Sunday, 28 November 2010

1st Sunday of Advent, Year A, Shaftesbury


Mt 24:37-44; Rom 13:11-14
Today’s readings remind us of the End of the World, in particular, about the Second Coming of Christ, “when the Son of Man comes”(Mt 24:39).
There are 2 matters of humour that I often think of when I think of the Second Coming:
The first is a bumper sticker I’ve seen on cars: “Jesus is Coming. Look Busy!”
The second is a comedy sketch from the old Spitting Image series in the 1980s. It featured a priest rushing in to tell the Pope that Jesus had just returned. And, Spitting Image, irreverent as always, had the Pope reply: “Quick! Sell the popemobile and buy a Skoda –I want Him to think I’ve been suffering!”

What both of these comic images have in common is the notion that there is something that we think we can keep hidden from God. And it is right that the thought of trying to hide something from God should be a matter of humour, because God by definition is the one being that we cannot hide anything from.
Of course, many of the things in life that we laugh about are things that people do all the time, are things that WE do all the time. And when we laugh about things that people do all the time part of the reason we laugh is because we can recognise the ridiculousness of it when someone else does it, even if we fail to see the foolishness of our own behaviour in the same regard.

In our second reading today (Rom 13:11-14) we heard St Paul speak about how the coming of Christ will be the coming of "daylight" so that the "night” will be over. As St Paul indicated one of the things that the coming of daylight does is that it shows up all the things that cannot be seen at night. He gave the particular example of people sins: sins will be publicly exposed and seen in the coming of the light of Christ. And he draws a very simple conclusion: if our deeds are going to be exposed to the light, if our deeds are going to be exposed for all to see, then: "Let us live decently as people do in the daytime”(Rom 13:13).

Now, I imagine that many of us might hear the items, the sins, on St Paul's list and think, “Well, I don't do those things” –they are, after all, a list of the most serious sins, the things you would probably LEAST like to have exposed to the daylight.
Maybe, you don't commit any of those sins. Maybe, you don’t need to sell your equivalent of a popemobile because already drive a Skoda.
However, I think we all have little sins that we would be embarrassed to have brought to light: little acts of selfishness, little acts of laziness, uncharitable thoughts about other people, critical judgements, and so forth.

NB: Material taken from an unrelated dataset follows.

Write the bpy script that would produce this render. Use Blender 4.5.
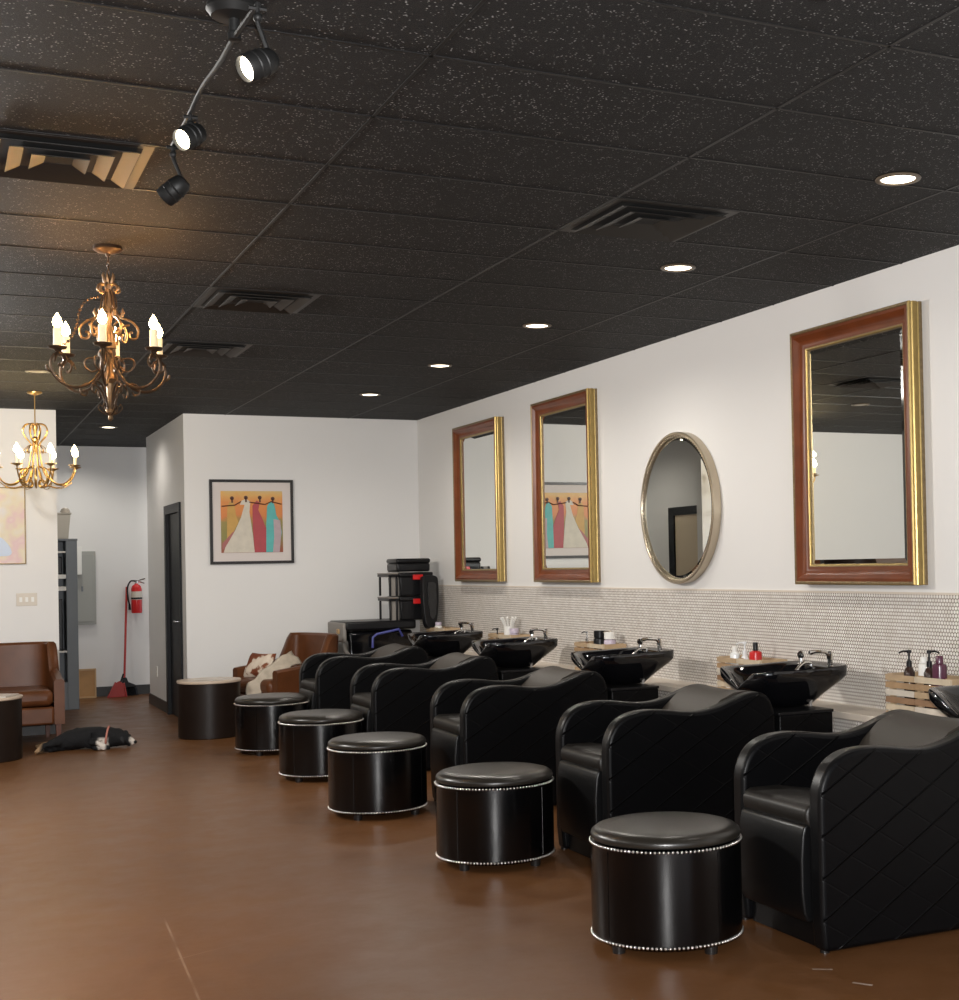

Every year the Church starts our season of Advent by reminding us of the Second Coming of Christ. We prepare to celebrate His birth at Christmas by remembering WHO that baby was and is: the child who was born in Bethlehem is the same God who will come as Lord and Judge at the End of Time.
For the world in general, and for us as individuals with our own particular death, “you do not know the hour”(Mt 14:44).
And so, let us remember that, “Jesus is Coming.” So, “Look Busy!” And let us not only ‘look’ busy but be busy in fact, let us repent and be "busy" with things that He would have us do.